**DIRECTION**.
Output exactly, and only, the lines from the line containing "The Blender Python" through the line containing "return [(400 +", both included.

**INPUT**.
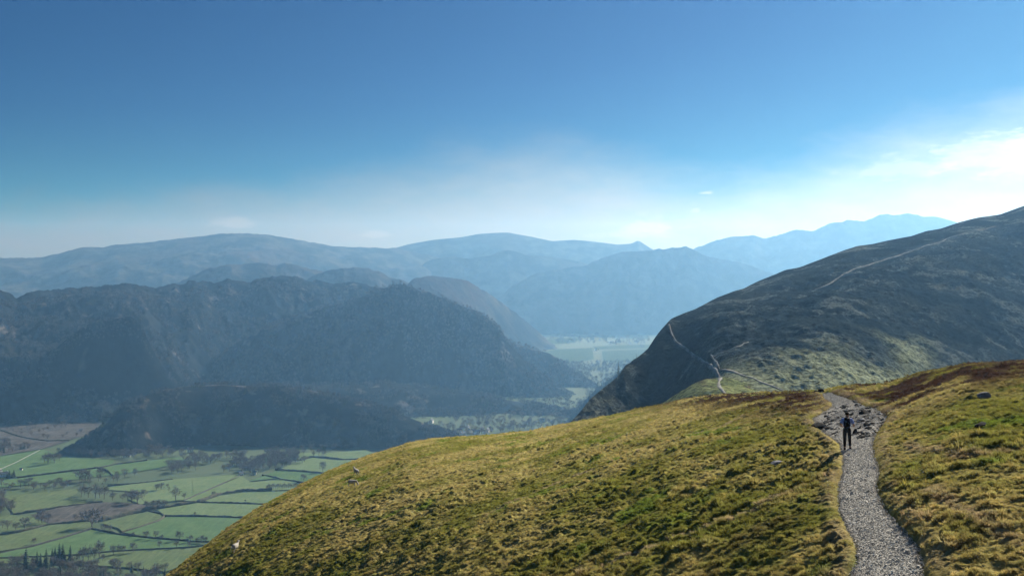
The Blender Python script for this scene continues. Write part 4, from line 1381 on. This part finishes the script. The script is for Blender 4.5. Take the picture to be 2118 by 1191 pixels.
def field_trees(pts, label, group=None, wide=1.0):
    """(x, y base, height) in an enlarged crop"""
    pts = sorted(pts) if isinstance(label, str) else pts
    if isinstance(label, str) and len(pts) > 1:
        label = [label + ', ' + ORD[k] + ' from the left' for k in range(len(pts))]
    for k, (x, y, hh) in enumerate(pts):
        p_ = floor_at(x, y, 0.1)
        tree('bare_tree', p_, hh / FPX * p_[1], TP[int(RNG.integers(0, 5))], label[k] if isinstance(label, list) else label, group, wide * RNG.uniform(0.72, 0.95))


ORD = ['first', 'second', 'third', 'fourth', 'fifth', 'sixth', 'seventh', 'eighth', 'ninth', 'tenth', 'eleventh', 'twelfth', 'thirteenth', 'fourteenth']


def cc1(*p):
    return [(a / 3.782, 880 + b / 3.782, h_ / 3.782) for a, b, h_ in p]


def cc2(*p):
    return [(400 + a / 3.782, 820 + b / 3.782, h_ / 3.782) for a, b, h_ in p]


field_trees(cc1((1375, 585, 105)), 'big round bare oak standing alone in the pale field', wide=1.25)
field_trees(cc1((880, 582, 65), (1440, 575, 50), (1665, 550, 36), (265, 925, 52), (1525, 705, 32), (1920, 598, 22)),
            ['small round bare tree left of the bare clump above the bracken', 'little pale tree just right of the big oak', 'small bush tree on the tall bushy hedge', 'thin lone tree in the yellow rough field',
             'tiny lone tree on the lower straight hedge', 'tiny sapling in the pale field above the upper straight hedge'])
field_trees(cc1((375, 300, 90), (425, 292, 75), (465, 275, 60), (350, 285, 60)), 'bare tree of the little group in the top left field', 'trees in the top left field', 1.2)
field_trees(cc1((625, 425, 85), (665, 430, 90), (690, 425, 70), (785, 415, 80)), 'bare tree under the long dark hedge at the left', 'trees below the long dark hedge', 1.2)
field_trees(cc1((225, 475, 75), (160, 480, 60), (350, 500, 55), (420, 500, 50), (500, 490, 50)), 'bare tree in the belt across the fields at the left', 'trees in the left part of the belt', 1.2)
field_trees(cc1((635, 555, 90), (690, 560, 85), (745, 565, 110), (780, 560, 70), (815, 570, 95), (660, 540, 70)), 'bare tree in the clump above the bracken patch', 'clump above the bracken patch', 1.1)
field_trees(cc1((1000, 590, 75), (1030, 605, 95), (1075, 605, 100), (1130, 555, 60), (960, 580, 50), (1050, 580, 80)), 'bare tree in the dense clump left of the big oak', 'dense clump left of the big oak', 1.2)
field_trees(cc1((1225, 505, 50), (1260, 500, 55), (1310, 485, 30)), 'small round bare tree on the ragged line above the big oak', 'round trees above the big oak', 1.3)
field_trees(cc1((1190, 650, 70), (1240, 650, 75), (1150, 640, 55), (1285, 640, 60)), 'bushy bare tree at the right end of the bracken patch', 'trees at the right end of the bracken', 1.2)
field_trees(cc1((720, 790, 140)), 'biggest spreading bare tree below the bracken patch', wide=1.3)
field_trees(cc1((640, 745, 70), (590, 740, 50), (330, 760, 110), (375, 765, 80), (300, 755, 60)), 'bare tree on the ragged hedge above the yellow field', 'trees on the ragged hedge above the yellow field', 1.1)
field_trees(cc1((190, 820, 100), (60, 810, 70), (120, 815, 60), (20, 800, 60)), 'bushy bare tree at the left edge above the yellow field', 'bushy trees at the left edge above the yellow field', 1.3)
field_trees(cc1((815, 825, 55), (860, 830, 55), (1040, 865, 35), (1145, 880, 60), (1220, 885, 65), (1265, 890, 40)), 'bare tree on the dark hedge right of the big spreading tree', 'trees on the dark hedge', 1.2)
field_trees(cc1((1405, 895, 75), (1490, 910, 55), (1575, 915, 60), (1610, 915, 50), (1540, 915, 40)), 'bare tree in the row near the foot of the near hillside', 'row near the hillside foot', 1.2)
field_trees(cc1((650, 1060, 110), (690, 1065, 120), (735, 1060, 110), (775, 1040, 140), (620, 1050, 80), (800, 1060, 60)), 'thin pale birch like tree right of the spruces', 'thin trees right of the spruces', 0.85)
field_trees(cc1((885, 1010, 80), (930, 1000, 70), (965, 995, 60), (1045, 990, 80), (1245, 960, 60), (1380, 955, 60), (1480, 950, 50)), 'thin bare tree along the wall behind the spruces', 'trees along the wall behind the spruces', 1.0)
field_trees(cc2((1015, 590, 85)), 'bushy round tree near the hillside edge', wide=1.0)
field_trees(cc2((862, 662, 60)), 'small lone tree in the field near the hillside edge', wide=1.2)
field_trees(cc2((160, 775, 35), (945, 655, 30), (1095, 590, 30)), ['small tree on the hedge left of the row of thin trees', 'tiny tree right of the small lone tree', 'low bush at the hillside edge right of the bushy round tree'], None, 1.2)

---

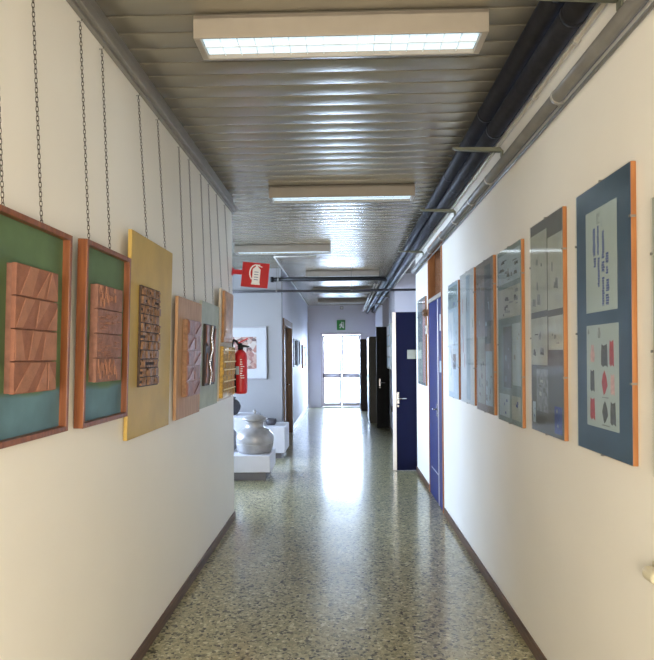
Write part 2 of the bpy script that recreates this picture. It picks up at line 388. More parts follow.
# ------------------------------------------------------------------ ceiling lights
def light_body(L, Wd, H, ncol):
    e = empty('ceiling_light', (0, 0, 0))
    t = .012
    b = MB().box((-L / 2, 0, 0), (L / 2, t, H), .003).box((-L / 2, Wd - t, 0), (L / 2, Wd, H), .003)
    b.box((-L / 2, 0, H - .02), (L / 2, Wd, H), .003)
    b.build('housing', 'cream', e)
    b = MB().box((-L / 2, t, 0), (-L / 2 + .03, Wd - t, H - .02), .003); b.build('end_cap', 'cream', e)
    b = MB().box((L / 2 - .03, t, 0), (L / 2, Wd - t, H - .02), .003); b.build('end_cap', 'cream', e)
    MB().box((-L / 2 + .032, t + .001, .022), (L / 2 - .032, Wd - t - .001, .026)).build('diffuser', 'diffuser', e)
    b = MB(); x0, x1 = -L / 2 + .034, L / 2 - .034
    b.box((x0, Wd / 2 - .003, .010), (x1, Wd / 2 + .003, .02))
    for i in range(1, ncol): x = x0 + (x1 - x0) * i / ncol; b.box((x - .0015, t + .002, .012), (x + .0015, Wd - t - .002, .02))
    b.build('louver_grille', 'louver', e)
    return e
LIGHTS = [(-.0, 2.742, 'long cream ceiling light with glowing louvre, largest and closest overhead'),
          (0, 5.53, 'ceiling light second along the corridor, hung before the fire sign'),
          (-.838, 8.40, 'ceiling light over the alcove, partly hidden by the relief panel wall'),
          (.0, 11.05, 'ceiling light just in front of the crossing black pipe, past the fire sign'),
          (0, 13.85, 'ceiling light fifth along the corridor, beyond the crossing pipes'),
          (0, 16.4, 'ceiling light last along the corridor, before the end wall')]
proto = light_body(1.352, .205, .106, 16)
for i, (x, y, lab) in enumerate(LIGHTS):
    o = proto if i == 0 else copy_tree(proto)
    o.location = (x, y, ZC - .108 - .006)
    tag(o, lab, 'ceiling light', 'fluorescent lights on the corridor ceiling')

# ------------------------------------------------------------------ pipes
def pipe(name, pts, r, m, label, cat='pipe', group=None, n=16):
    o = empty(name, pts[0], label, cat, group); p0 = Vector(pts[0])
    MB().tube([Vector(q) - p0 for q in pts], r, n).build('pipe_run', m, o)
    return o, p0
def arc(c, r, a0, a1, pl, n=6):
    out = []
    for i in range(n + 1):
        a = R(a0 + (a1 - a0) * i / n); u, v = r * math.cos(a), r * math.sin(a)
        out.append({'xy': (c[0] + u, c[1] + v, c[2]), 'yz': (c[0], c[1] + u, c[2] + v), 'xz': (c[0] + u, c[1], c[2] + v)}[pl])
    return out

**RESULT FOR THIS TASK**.
The Blender Python script for this scene continues. Write part 4, from line 1381 on. This part finishes the script. The script is for Blender 4.5. Take the picture to be 2118 by 1191 pixels.
def field_trees(pts, label, group=None, wide=1.0):
    """(x, y base, height) in an enlarged crop"""
    pts = sorted(pts) if isinstance(label, str) else pts
    if isinstance(label, str) and len(pts) > 1:
        label = [label + ', ' + ORD[k] + ' from the left' for k in range(len(pts))]
    for k, (x, y, hh) in enumerate(pts):
        p_ = floor_at(x, y, 0.1)
        tree('bare_tree', p_, hh / FPX * p_[1], TP[int(RNG.integers(0, 5))], label[k] if isinstance(label, list) else label, group, wide * RNG.uniform(0.72, 0.95))


ORD = ['first', 'second', 'third', 'fourth', 'fifth', 'sixth', 'seventh', 'eighth', 'ninth', 'tenth', 'eleventh', 'twelfth', 'thirteenth', 'fourteenth']


def cc1(*p):
    return [(a / 3.782, 880 + b / 3.782, h_ / 3.782) for a, b, h_ in p]


def cc2(*p):
    return [(400 + a / 3.782, 820 + b / 3.782, h_ / 3.782) for a, b, h_ in p]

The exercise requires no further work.